■ AIM
Leaving out every picture, retype the lines below from the top through the one that contains "sc.camera = cam".

■ SUPPLIED INFORMATION
┄┄┄┄┄┄┄┄┄┄┄┄┄┄┄┄┄┄┄┄

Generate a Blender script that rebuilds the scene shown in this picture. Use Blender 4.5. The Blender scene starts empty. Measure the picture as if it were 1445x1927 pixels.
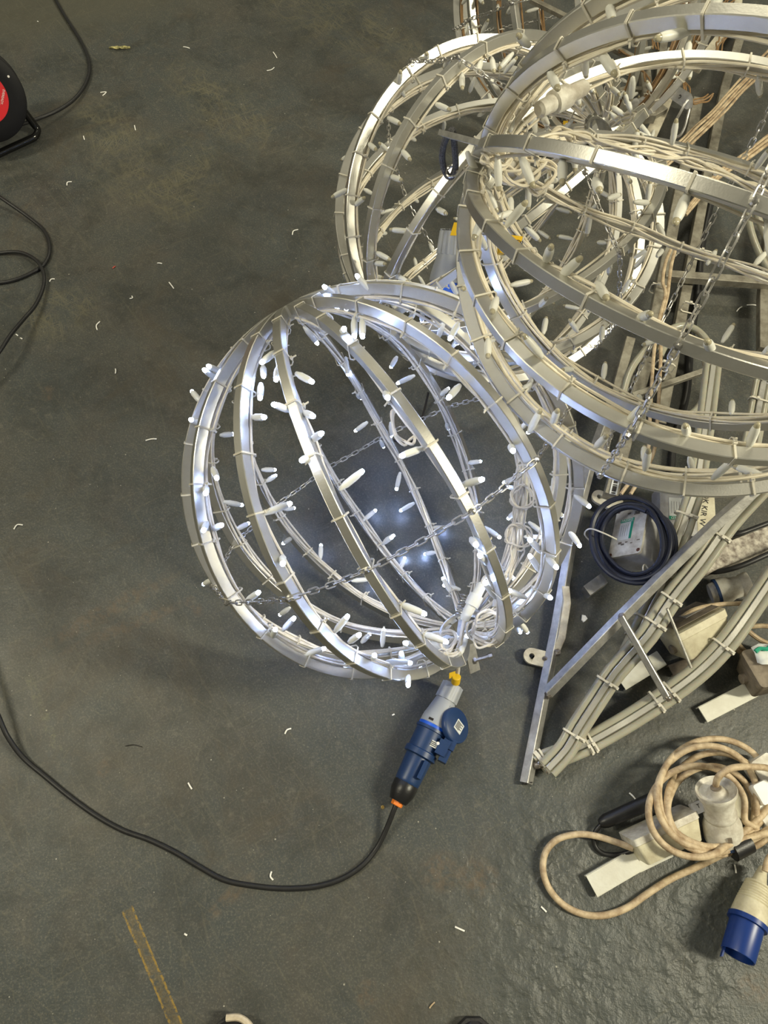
import bpy, math, random
from mathutils import Vector, Matrix

# ------------------------------------------------------------------ camera, world, lights, exposure
sc = bpy.context.scene
C = sc.collection
F = 1340.0                                   # focal length in pixels of the 1445 x 1927 frame
TH = math.radians(65.0)                      # looking down at 65 degrees
CAMZ = 1.45
cam_d = bpy.data.cameras.new('camera')
cam_d.sensor_fit = 'VERTICAL'
cam_d.sensor_height = 24.0
cam_d.lens = 24.0 * F / 1927.0
cam_d.clip_start = 0.02
cam = bpy.data.objects.new('camera', cam_d)
cam.location = (0, 0, CAMZ)
cam.rotation_euler = (math.pi / 2 - TH, 0, 0)
C.objects.link(cam)
sc.camera = cam

world = bpy.data.worlds.new('hall_air')
sc.world = world
world.use_nodes = True
bg = world.node_tree.nodes['Background']
bg.inputs[0].default_value = (1.0, 0.94, 0.72, 1)
bg.inputs[1].default_value = 0.15

def area(name, loc, target, sx, sy, power, col):
    d = bpy.data.lights.new(name, 'AREA')
    d.shape = 'RECTANGLE'; d.size = sx; d.size_y = sy; d.energy = power; d.color = col
    o = bpy.data.objects.new(name, d); C.objects.link(o)
    o.location = loc
    o.rotation_euler = (Vector(target) - Vector(loc)).to_track_quat('-Z', 'Y').to_euler()
    return o
WARM = (1.0, 0.93, 0.70)
area('ceiling_tube_light', (3.3, -0.2, 3.3), (0.5, 0.6, 0), 0.3, 1.4, 150, WARM)
area('ceiling_tube_light', (-2.7, 0.7, 3.6), (0, 0.7, 0), 0.3, 1.4, 62, WARM)
area('ceiling_tube_light', (1.2, 4.6, 4.4), (0.4, 1.2, 0), 1.6, 0.35, 42, WARM)

vs = sc.view_settings
vs.view_transform = 'Standard'; vs.look = 'None'; vs.gamma = 1.0; vs.use_curve_mapping = False
vs.exposure = 0.38
sc.cycles.max_bounces = 6
sc.cycles.diffuse_bounces = 3
sc.cycles.glossy_bounces = 4

# ------------------------------------------------------------------ pixel -> place helpers
FWD = Vector((0, math.cos(TH), -math.sin(TH)))
UPV = Vector((0, math.sin(TH), math.cos(TH)))
RGT = Vector((1, 0, 0))
CAM = Vector((0, 0, CAMZ))
def ray(px, py):
    return FWD + (px - 722.5) / F * RGT + (963.5 - py) / F * UPV
def at(px, py, h=0.0):                       # the point at height h seen at a photo pixel
    d = ray(px, py)
    return CAM + d * ((h - CAMZ) / d.z)
def atz(px, py, z):                          # the point at depth z
    return CAM + ray(px, py) * z
def proj(P):
    d = P - CAM; z = d.dot(FWD)
    return (722.5 + F * d.dot(RGT) / z, 963.5 - F * d.dot(UPV) / z, z)
def ats(lst):                                # list of (px, py, h)
    return [at(*t) for t in lst]

# ------------------------------------------------------------------ materials
MATS = {}
def mat(name, col, rough=0.5, metal=0.0, noise=0.0, nscale=40.0, dark=None, bump=0.0, bscale=200.0,
        emit=None, estr=0.0, trans=0.0, spec=0.5, stretch=None, sss=0.0):
    m = bpy.data.materials.new(name); m.use_nodes = True
    nt = m.node_tree; b = nt.nodes['Principled BSDF']
    b.inputs['Base Color'].default_value = (*col, 1)
    b.inputs['Roughness'].default_value = rough
    b.inputs['Metallic'].default_value = metal
    b.inputs['Specular IOR Level'].default_value = spec
    if trans: b.inputs['Transmission Weight'].default_value = trans
    if sss:
        b.inputs['Subsurface Weight'].default_value = sss
        b.inputs['Subsurface Scale'].default_value = 0.004
    if emit:
        b.inputs['Emission Color'].default_value = (*emit, 1)
        b.inputs['Emission Strength'].default_value = estr
    tc = nt.nodes.new('ShaderNodeTexCoord')
    src = tc.outputs['Object']
    if stretch:
        mp = nt.nodes.new('ShaderNodeMapping'); mp.inputs['Scale'].default_value = stretch
        nt.links.new(src, mp.inputs['Vector']); src = mp.outputs['Vector']
    if noise > 0:
        n = nt.nodes.new('ShaderNodeTexNoise'); n.inputs['Scale'].default_value = nscale
        n.inputs['Detail'].default_value = 6; n.inputs['Roughness'].default_value = 0.65
        nt.links.new(src, n.inputs['Vector'])
        r = nt.nodes.new('ShaderNodeValToRGB')
        r.color_ramp.elements[0].position = 0.36; r.color_ramp.elements[1].position = 0.62
        r.color_ramp.elements[0].color = (1, 1, 1, 1); r.color_ramp.elements[1].color = (0, 0, 0, 1)
        nt.links.new(n.outputs['Fac'], r.inputs['Fac'])
        mu = nt.nodes.new('ShaderNodeMath'); mu.operation = 'MULTIPLY'; mu.inputs[1].default_value = noise
        nt.links.new(r.outputs['Color'], mu.inputs[0])
        mx = nt.nodes.new('ShaderNodeMix'); mx.data_type = 'RGBA'
        mx.inputs[6].default_value = (*col, 1)
        mx.inputs[7].default_value = (*(dark or tuple(c * 0.4 for c in col)), 1)
        nt.links.new(mu.outputs[0], mx.inputs[0])
        nt.links.new(mx.outputs[2], b.inputs['Base Color'])
    if bump > 0:
        n2 = nt.nodes.new('ShaderNodeTexNoise'); n2.inputs['Scale'].default_value = bscale
        n2.inputs['Detail'].default_value = 4
        nt.links.new(src, n2.inputs['Vector'])
        bp = nt.nodes.new('ShaderNodeBump'); bp.inputs['Strength'].default_value = bump
        bp.inputs['Distance'].default_value = 0.002
        nt.links.new(n2.outputs['Fac'], bp.inputs['Height'])
        nt.links.new(bp.outputs['Normal'], b.inputs['Normal'])
    MATS[name] = m
    return m
mat('aluminium', (0.74, 0.73, 0.68), 0.38, 1.0, 0.35, 30, (0.58, 0.56, 0.50), 0.06, 400)
mat('dull_aluminium', (0.70, 0.69, 0.65), 0.45, 1.0, 0.6, 45, (0.36, 0.35, 0.33), 0.12, 300)
mat('dusty_shaded_metal', (0.36, 0.34, 0.28), 0.55, 0.6, 0.7, 40, (0.16, 0.14, 0.11), 0.15, 250)  # dust on the tubes, with shade from beneath the balls darkened into the colour
mat('old_white_paint', (0.62, 0.58, 0.46), 0.6, 0.0, 0.7, 25, (0.22, 0.18, 0.13), 0.2, 150)
mat('weld_metal', (0.36, 0.33, 0.29), 0.5, 0.8, 0.6, 160, (0.12, 0.09, 0.07), 0.5, 500)
mat('white_wire', (0.78, 0.74, 0.66), 0.5, 0, 0.35, 60, (0.42, 0.36, 0.28))
mat('cream_wire', (0.80, 0.74, 0.60), 0.5, 0, 0.4, 60, (0.58, 0.49, 0.34))
mat('brown_wire', (0.30, 0.18, 0.08), 0.5, 0, 0.5, 90, (0.12, 0.07, 0.03))
mat('bulb_white', (0.74, 0.74, 0.68), 0.4, 0, 0.15, 120, (0.55, 0.52, 0.42))
mat('bulb_lit_white', (0.78, 0.79, 0.76), 0.4, 0, 0.1, 120, (0.62, 0.62, 0.55))
mat('lens_clear', (0.42, 0.38, 0.26), 0.12, 0, spec=0.7)
mat('lens_glow', (0.9, 0.93, 1.0), 0.2, emit=(0.40, 0.54, 1.0), estr=80.0)
mat('tie_white', (0.66, 0.63, 0.54), 0.45, 0, 0.3, 200, (0.5, 0.44, 0.32))
mat('chain_steel', (0.66, 0.65, 0.63), 0.42, 1.0, 0.4, 200, (0.3, 0.28, 0.26))
mat('bolt_steel', (0.55, 0.54, 0.52), 0.3, 1.0, 0.4, 150, (0.25, 0.23, 0.2))
mat('black_rubber', (0.012, 0.012, 0.013), 0.45, 0, 0.3, 80, (0.03, 0.03, 0.03))
mat('navy_cable', (0.010, 0.013, 0.028), 0.42)
mat('black_plastic', (0.010, 0.010, 0.011), 0.38, 0, bump=0.1, bscale=300)
mat('reel_black', (0.006, 0.006, 0.007), 0.55, spec=0.2)
mat('gloss_black', (0.006, 0.006, 0.006), 0.16)
mat('dark_rope', (0.05, 0.05, 0.055), 0.85, 0, 0.8, 500, (0.16, 0.16, 0.17), 0.6, 700)
mat('red_label', (0.62, 0.012, 0.016), 0.4, 0, 0.25, 20, (0.4, 0.02, 0.02))
mat('grey_plug', (0.36, 0.38, 0.41), 0.45, 0, 0.2, 60, (0.26, 0.27, 0.28), 0.08, 500)
mat('blue_socket', (0.010, 0.035, 0.115), 0.38, 0, 0.25, 40, (0.02, 0.05, 0.11))
mat('blue_plug', (0.006, 0.034, 0.20), 0.35, 0, 0.3, 50, (0.01, 0.04, 0.18))
mat('bright_blue', (0.01, 0.10, 0.62), 0.4)
mat('orange_plastic', (0.85, 0.22, 0.02), 0.45)
mat('yellow_tag', (0.78, 0.48, 0.01), 0.5)
mat('white_sticker', (0.68, 0.70, 0.68), 0.5, 0, 0.25, 90, (0.45, 0.45, 0.42))
mat('green_print', (0.01, 0.28, 0.17), 0.5)
mat('ink', (0.02, 0.018, 0.018), 0.6)
mat('white_ink', (0.75, 0.72, 0.68), 0.6)
mat('bracket_white', (0.68, 0.68, 0.60), 0.5, 0, 0.3, 30, (0.40, 0.36, 0.28), 0.1, 250)
mat('dirty_white', (0.70, 0.68, 0.60), 0.5, 0, 0.65, 30, (0.24, 0.19, 0.13), 0.15, 250)
mat('cream_plastic', (0.66, 0.62, 0.46), 0.5, 0, 0.5, 35, (0.34, 0.28, 0.18), 0.1, 250)
mat('grey_box', (0.44, 0.44, 0.44), 0.55, 0, 0.5, 50, (0.22, 0.20, 0.18), 0.1, 250)
mat('dirty_box', (0.24, 0.20, 0.15), 0.7, 0, 0.7, 40, (0.10, 0.08, 0.06), 0.3, 150)
mat('rope_light', (0.38, 0.37, 0.30), 0.22, 0, 0.3, 30, (0.28, 0.26, 0.19), sss=0.3)
mat('tan_cable', (0.62, 0.50, 0.33), 0.6, 0, 0.75, 45, (0.24, 0.15, 0.08), 0.15, 300)
mat('brass', (0.70, 0.50, 0.18), 0.3, 1.0)
mat('hole_dark', (0.012, 0.009, 0.008), 0.8)
mat('rust_screw', (0.10, 0.03, 0.012), 0.7)
mat('offcut_white', (0.88, 0.87, 0.82), 0.5)
mat('leaf_dry', (0.52, 0.47, 0.20), 0.7, 0, 0.8, 150, (0.05, 0.05, 0.02))
mat('red_scrap', (0.5, 0.08, 0.06), 0.6)
mat('flaky_white', (0.58, 0.54, 0.46), 0.6, 0, 0.9, 60, (0.09, 0.06, 0.045), 0.8, 120)
mat('shoe_black', (0.016, 0.015, 0.016), 0.6, 0, 0.4, 200, (0.03, 0.03, 0.03), 0.3, 400)
mat('shoe_cream', (0.66, 0.58, 0.44), 0.5, 0, 0.4, 120, (0.4, 0.3, 0.2))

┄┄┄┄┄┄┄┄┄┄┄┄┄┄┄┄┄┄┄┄

■ TASK SOLUTION
Generate a Blender script that rebuilds the scene shown in this picture. Use Blender 4.5. The Blender scene starts empty. Measure the picture as if it were 1445x1927 pixels.
import bpy, math, random
from mathutils import Vector, Matrix

# ------------------------------------------------------------------ camera, world, lights, exposure
sc = bpy.context.scene
C = sc.collection
F = 1340.0                                   # focal length in pixels of the 1445 x 1927 frame
TH = math.radians(65.0)                      # looking down at 65 degrees
CAMZ = 1.45
cam_d = bpy.data.cameras.new('camera')
cam_d.sensor_fit = 'VERTICAL'
cam_d.sensor_height = 24.0
cam_d.lens = 24.0 * F / 1927.0
cam_d.clip_start = 0.02
cam = bpy.data.objects.new('camera', cam_d)
cam.location = (0, 0, CAMZ)
cam.rotation_euler = (math.pi / 2 - TH, 0, 0)
C.objects.link(cam)
sc.camera = cam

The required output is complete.